Nigeria Losses N82 bln Daily to the Strike

– LCCI Advises Labour to Negotiation with FG

Mr Muda Yusuf, the Director General of Lagos Chamber of Commerce and Industry (LCCI), says the country is losing about N82 billion daily to the ongoing strike.

The labour unions and civil liberty organisations started a national strike on Monday in protest against the removal of subsidy on petrol. The strike entered the third day on Wednesday.

Yusuf said in Lagos on Wednesday that he arrived at the figure based on the country’s national output.
“We have an estimated national output, which is a GDP of N30 trillion. If you estimate the daily output, you are looking at N82 billion,” he said.
According to him, the informal sector is also be losing a lot as operators in the sector are sustained by daily transactions.
“The informal sector, micro enterprises and some small businesses must be feeling big pains arising from the strike because they are driven by daily transactions.

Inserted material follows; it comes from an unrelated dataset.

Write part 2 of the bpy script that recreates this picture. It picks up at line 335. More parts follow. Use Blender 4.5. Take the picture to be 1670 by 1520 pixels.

“It is even worse now because they don’t have the opportunity to do any business,” he said.
Yusuf said that investors were also not left out because many of those who imported one thing or the other had vessels stuck at the ports.
“You cannot discharge your cargoes from the vessels without paying port charges.
“You cannot also remove your cargoes from the ports without paying for demurrage on the cargoes to the port authorities.
“And all these things are financed most often by borrowed funds, so interest cost is accruing on all these funds; yet there is no transaction, no movement.
“That again is another burden on businesses,” he said.
Yusuf said that employers would also have to pay employees, even when the employees were not on their duty posts.
The Lagos Chamber of Commerce and Industry (LCCI) has advised the Nigeria Labour Congress (NLC) to dialogue with the Federal Government over the fuel subsidy removal, to avoid disorder.
Mr Muda Yusuf, LCCI Director-General, said on Wednesday in Lagos that dialogue had become necessary.
According to him, the organisers of the strike are gradually losing grounds to miscreants who are hijacking the protests.
“Miscreants have taken over the strike and this could bring total violence in the country.
“My advice is that both parties have to come back to the negotiation table.
“There has to be some shifting of ground on both sides because you cannot maintain your stand and negotiate at the same time,’’ he said.
Yusuf said that both parties must be ready to concede to one each other.
He said the Federal Government must be ready to take cognisance of some social and political considerations.
The director said that the labour too must recognise that the government did not have the resources to revert to N65 per litre.
“So from these two stand points, at least a middle ground can be achieved,’’ Yusuf said.